The DCT has its own fluid and service interval although only a severe usage interval is given in my PHEV manual (75,000mi). In normal usage it doesn't specify an interval.

What's really concerning to me is the 17 & 18 Niros specify 22,500 for the engine clutch fluid but 19's specify 15,000. Like what happened between the model years to convince them to lower the interval? It's a pricey service at the dealer. Not real happy about that. For most people that's a change every 12-18 months. I did a lot of math at the beginning to figure how much money I was saving in gas with the PHEV and now I realize I'll lose some of those savings because of the more frequent ECF change. :-/
 
#31 ·
Yeah I really liked the guy hasn't changed his in 138K and still ok. A baster will work but I used a meat injector and I cut mine at the hole in it that shoots the fluid then it'll fit right into the spot where it drains down the hose back drivers side of the reservoir. I just decided to go 150 miles then suck it out and run 2 bottles through it, it did get cleaner every time I changed it but I know it was mixing with the old because it was pretty dirty the first few times I changed it.
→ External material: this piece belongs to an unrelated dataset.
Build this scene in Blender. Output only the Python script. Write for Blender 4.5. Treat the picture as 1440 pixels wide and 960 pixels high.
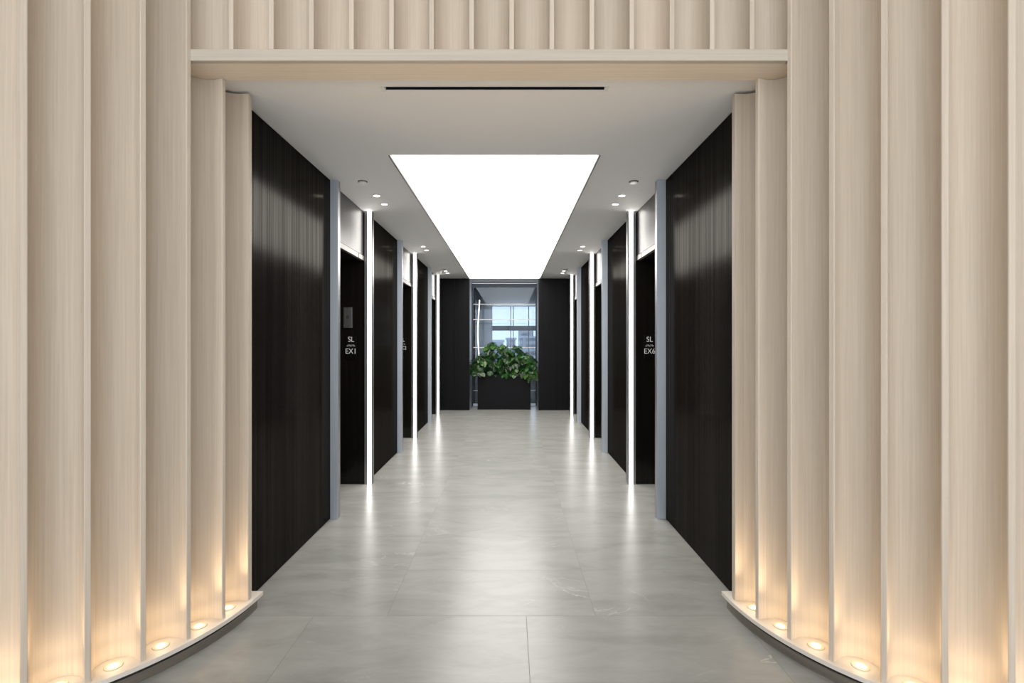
import bpy, bmesh, math, random
from mathutils import Vector, Matrix
random.seed(7)
PI = math.pi
for o in list(bpy.data.objects):
    bpy.data.objects.remove(o, do_unlink=True)
SC = bpy.context.scene
COL = SC.collection

# ------------------------------------------------------------------ camera
EYE, FPX = 1.59, 725.0
cam_d = bpy.data.cameras.new('camera')
cam_d.sensor_width = 36.0
cam_d.lens = FPX / 1440 * 36.0
cam_d.shift_x = 3.0 / 1440
cam_d.shift_y = -0.5 / 1440
cam_d.clip_start = 0.05
cam = bpy.data.objects.new('camera', cam_d)
cam.location = (0, 0, EYE)
cam.rotation_euler = (PI / 2, 0, 0)
COL.objects.link(cam)
SC.camera = cam

# ------------------------------------------------------------------ world, exposure
w = bpy.data.worlds.new('sky')
SC.world = w
w.use_nodes = True
bg = w.node_tree.nodes['Background']
bg.inputs[0].default_value = (0.95, 0.97, 1.0, 1)
bg.inputs[1].default_value = 2.4
SC.view_settings.view_transform = 'Standard'
SC.view_settings.look = 'None'
SC.view_settings.gamma = 1.0
SC.view_settings.use_curve_mapping = False
SC.view_settings.exposure = 0.0


def area(name, loc, rot, sx, sy, power, color, spread=PI):
    d = bpy.data.lights.new(name, 'AREA')
    d.shape = 'RECTANGLE'
    d.size, d.size_y = sx, sy
    d.energy = power
    d.color = color
    d.spread = spread
    o = bpy.data.objects.new(name, d)
    o.location = loc
    o.rotation_euler = rot
    COL.objects.link(o)
    return o


# daylight entering through the lobby's glazed front behind the camera
area('window_daylight', (-0.1, -5.3, 1.9), (PI / 2 + 0.32, 0, 0), 8.0, 3.4, 152, (0.95, 0.97, 1.0))
# general lighting of the tall lobby ceiling
area('lobby_ceiling_light', (-0.1, -1.8, 4.95), (0, 0, 0), 6.0, 3.4, 42, (1.0, 0.93, 0.84))
# daylight in the room beyond the glass
area('far_window_daylight', (0.3, 19.9, 2.2), (PI / 2, 0, PI), 1.8, 1.6, 9, (0.85, 0.93, 1.0))

# ------------------------------------------------------------------ materials
def mat(name):
    m = bpy.data.materials.new(name)
    m.use_nodes = True
    nt = m.node_tree
    return m, nt, nt.nodes['Principled BSDF']


def plain(name, col, rough=0.5, metal=0.0, emit=None, es=0.0, spec=None):
    m, nt, b = mat(name)
    b.inputs['Base Color'].default_value = (*col, 1)
    b.inputs['Roughness'].default_value = rough
    b.inputs['Metallic'].default_value = metal
    if spec is not None:
        b.inputs['Specular IOR Level'].default_value = spec
    if emit:
        b.inputs['Emission Color'].default_value = (*emit, 1)
        b.inputs['Emission Strength'].default_value = es
    return m


def ramp(nt, stops):
    r = nt.nodes.new('ShaderNodeValToRGB')
    el = r.color_ramp.elements
    while len(el) < len(stops):
        el.new(0.5)
    for e, (p, c) in zip(el, stops):
        e.position = p
        e.color = (*c, 1) if len(c) == 3 else c
    return r


def streaks(name, c1, c2, rough, metal, scale, bump, spec=0.5, use_random=False, c3=None, coarse=None):
    """fine grain running along Z (object space); scale = (x,y,z) frequencies"""
    m, nt, b = mat(name)
    L = nt.links.new
    tc = nt.nodes.new('ShaderNodeTexCoord')
    mp = nt.nodes.new('ShaderNodeMapping')
    mp.inputs['Scale'].default_value = scale
    L(tc.outputs['Object'], mp.inputs['Vector'])
    n = nt.nodes.new('ShaderNodeTexNoise')
    n.inputs['Scale'].default_value = 1.0
    n.inputs['Detail'].default_value = 5
    n.inputs['Roughness'].default_value = 0.6
    if use_random:
        oi = nt.nodes.new('ShaderNodeObjectInfo')
        ml = nt.nodes.new('ShaderNodeMath')
        ml.operation = 'MULTIPLY'
        ml.inputs[1].default_value = 40
        L(oi.outputs['Random'], ml.inputs[0])
        cx = nt.nodes.new('ShaderNodeCombineXYZ')
        L(ml.outputs[0], cx.inputs[0]); L(ml.outputs[0], cx.inputs[2])
        ad = nt.nodes.new('ShaderNodeVectorMath')
        L(mp.outputs[0], ad.inputs[0]); L(cx.outputs[0], ad.inputs[1])
        L(ad.outputs[0], n.inputs['Vector'])
    else:
        L(mp.outputs[0], n.inputs['Vector'])
    r = ramp(nt, [(0.3, c1), (0.7, c2)])
    L(n.outputs['Fac'], r.inputs[0])
    col = r.outputs[0]
    if use_random:
        hv = nt.nodes.new('ShaderNodeHueSaturation')
        mr = nt.nodes.new('ShaderNodeMapRange')
        mr.inputs['To Min'].default_value = 0.93
        mr.inputs['To Max'].default_value = 1.05
        L(oi.outputs['Random'], mr.inputs[0])
        L(mr.outputs[0], hv.inputs['Value'])
        L(col, hv.inputs['Color'])
        col = hv.outputs[0]
    L(col, b.inputs['Base Color'])
    b.inputs['Roughness'].default_value = rough
    b.inputs['Metallic'].default_value = metal
    b.inputs['Specular IOR Level'].default_value = spec
    if bump:
        bp = nt.nodes.new('ShaderNodeBump')
        bp.inputs['Strength'].default_value = bump
        bp.inputs['Distance'].default_value = 0.002
        L(n.outputs['Fac'], bp.inputs['Height'])
        L(bp.outputs[0], b.inputs['Normal'])
    return m


M = {}
M['wood'] = streaks('pale_oak', (0.575, 0.495, 0.405), (0.665, 0.58, 0.48), 0.55, 0, (120, 120, 1.6), 0.15, 0.3, True)
M['wood_soffit'] = streaks('uplit_oak_lengthwise', (0.76, 0.65, 0.53), (0.86, 0.75, 0.62), 0.5, 0, (1.6, 90, 90), 0.1, 0.3)  # warm glow on the underside is put into this lighter oak colour
M['wood_flat'] = streaks('pale_oak_lengthwise', (0.50, 0.45, 0.38), (0.58, 0.53, 0.455), 0.5, 0, (1.6, 90, 90), 0.1, 0.3)
M['black'] = streaks('black_stained_veneer', (0.004, 0.0035, 0.003), (0.012, 0.010, 0.008), 0.2, 0, (55, 55, 0.35), 0.12, 0.14)


def lacquer(m, f0, f1, rough):
    """weak sheen over the dark stain, varying in fine vertical streaks"""
    nt = m.node_tree
    L = nt.links.new
    b = nt.nodes['Principled BSDF']
    col = b.inputs['Base Color'].links[0].from_socket
    nrm = b.inputs['Normal'].links[0].from_socket
    noise = [n for n in nt.nodes if n.type == 'TEX_NOISE'][0]
    nt.nodes.remove(b)
    d = nt.nodes.new('ShaderNodeBsdfDiffuse')
    g = nt.nodes.new('ShaderNodeBsdfGlossy')
    g.inputs['Roughness'].default_value = rough
    g.inputs['Color'].default_value = (1.0, 0.97, 0.90, 1)
    L(col, d.inputs[0]); L(nrm, g.inputs['Normal'])
    mr = nt.nodes.new('ShaderNodeMapRange')
    mr.inputs['From Min'].default_value = 0.3; mr.inputs['From Max'].default_value = 0.7
    mr.inputs['To Min'].default_value = f0; mr.inputs['To Max'].default_value = f1
    L(noise.outputs['Fac'], mr.inputs[0])
    x = nt.nodes.new('ShaderNodeMixShader')
    L(mr.outputs[0], x.inputs[0]); L(d.outputs[0], x.inputs[1]); L(g.outputs[0], x.inputs[2])
    L(x.outputs[0], nt.nodes['Material Output'].inputs[0])
    return m


lacquer(M['black'], 0.012, 0.034, 0.15)
M['far_black'] = streaks('black_stained_veneer_matt', (0.003, 0.003, 0.004), (0.008, 0.008, 0.009), 0.4, 0, (60, 60, 0.5), 0.2, 0.12)
M['bronze'] = streaks('dark_bronze_metal', (0.025, 0.023, 0.022), (0.075, 0.07, 0.068), 0.3, 0.95, (90, 90, 0.8), 0.4)
M['steel'] = streaks('brushed_steel', (0.32, 0.32, 0.325), (0.40, 0.40, 0.405), 0.35, 0.9, (220, 220, 1), 0.15)
M['steel_dark'] = streaks('blue_grey_metal', (0.60, 0.66, 0.74), (0.68, 0.74, 0.82), 0.5, 0.8, (220, 220, 1), 0.1)  # blue of the daylight mirrored by the pilasters is put into the base colour
M['rail'] = plain('dull_steel_rail', (0.22, 0.21, 0.20), 0.4, 0.8)
M['profile'] = plain('grey_edge_shadow', (0.10, 0.10, 0.095), 0.5)  # dark grey draws the shade of the gap along the light panel
M['beam'] = plain('blue_grey_beam', (0.07, 0.10, 0.14), 0.4)
M['kick'] = streaks('brown_metal_kick', (0.20, 0.18, 0.155), (0.27, 0.245, 0.21), 0.32, 0.5, (1, 1, 90), 0.05)
M['gap'] = plain('dark_gap', (0.02, 0.02, 0.022), 0.6)
M['white'] = plain('white_ceiling_paint', (0.91, 0.90, 0.89), 0.7)
M['lobbywhite'] = plain('off_white_wall_paint', (0.70, 0.69, 0.67), 0.7)
M['trimwhite'] = plain('white_trim', (0.82, 0.81, 0.79), 0.35)
M['slot'] = plain('black_slot', (0.004, 0.004, 0.004), 0.7)
M['plinth'] = plain('pale_plinth_stone', (0.76, 0.71, 0.64), 0.42)
M['planter'] = plain('matt_black_planter', (0.006, 0.006, 0.008), 0.5, spec=0.15)
M['soil'] = plain('dark_soil', (0.02, 0.014, 0.01), 0.9)
M['signplate'] = plain('black_sign_plate', (0.004, 0.004, 0.004), 0.35, spec=0.15)
M['signtext'] = plain('white_lettering', (0.85, 0.85, 0.85), 0.5)
M['panel_light'] = plain('stretched_light_ceiling', (0.9, 0.9, 0.9), 0.6, 0, (1.0, 0.975, 0.935), 6.0)
M['strip'] = plain('lit_diffuser', (0.9, 0.9, 0.9), 0.5, 0, (1.0, 0.965, 0.92), 8.0)
M['lens'] = plain('downlight_lens', (0.9, 0.9, 0.9), 0.5, 0, (1.0, 0.93, 0.82), 12.0)
M['uplens'] = plain('uplight_lens', (0.9, 0.85, 0.8), 0.4, 0, (1.0, 0.80, 0.55), 1.6)
M['uptrim'] = plain('uplight_bezel', (0.72, 0.63, 0.52), 0.4, 0)
M['beyond_wall'] = plain('slate_blue_wall', (0.018, 0.023, 0.032), 0.5)
M['beyond_ceiling'] = plain('grey_ceiling', (0.80, 0.79, 0.80), 0.6)
M['beyond_pale'] = plain('pale_blue_panel', (0.34, 0.38, 0.43), 0.5)
M['leaf_d'] = plain('deep_green_leaf', (0.004, 0.026, 0.006), 0.3)
M['leaf_m'] = plain('bright_green_leaf', (0.02, 0.095, 0.012), 0.32)
M['leaf_v'] = plain('yellow_green_vein', (0.16, 0.26, 0.07), 0.4)
M['stem'] = plain('green_stem', (0.05, 0.12, 0.03), 0.5)

# clear glass
m, nt, b = mat('clear_glass')
nt.nodes.remove(b)
tr = nt.nodes.new('ShaderNodeBsdfTransparent'); tr.inputs[0].default_value = (0.74, 0.79, 0.84, 1)
gl = nt.nodes.new('ShaderNodeBsdfGlossy'); gl.inputs['Roughness'].default_value = 0.02
gl.inputs[0].default_value = (0.85, 0.92, 1, 1)
mx = nt.nodes.new('ShaderNodeMixShader')
fr = nt.nodes.new('ShaderNodeFresnel'); fr.inputs[0].default_value = 1.32
nt.links.new(fr.outputs[0], mx.inputs[0])
nt.links.new(tr.outputs[0], mx.inputs[1]); nt.links.new(gl.outputs[0], mx.inputs[2])
nt.links.new(mx.outputs[0], nt.nodes['Material Output'].inputs[0])
M['glass'] = m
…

link to pics I did and info.
https://www.kianiroforum.com/forum/6-new-member-introductions/7975-actuator-fluid-price.html
 
#33 ·
If I understand your technique from the other thread, you are extracting fluid out and putting in new fluid multiple times at a single time? Might it be just as effective to do this dance just one time, say per week? That might allow for more "dirt" to be diluted for the next extraction. Thinking it might use less brake fluid for the same result - thinking also about cost and the environment. Speaking of which, how does one dispose of used brake fluid? Is it OK to simply put in used motor oil and return to service center (or fast oil change shop)?
 
#34 · (Edited)
I am also interested in doing this. I may spring for a cheap hand vacuum pump like is shown in this video. It is from Blackstone Laboratories company and sells for $35. Bet amazon or ebay has something similar and cheaper. The liquid never enters the pump and goes directly to the attached vial.

https://www.blackstone-labs.com/products/vacuum-pump/

For brake fluid disposal I use the town's local Ford dealership service department. They are very good about accepting small amounts of fluid from DIY's and recycling it.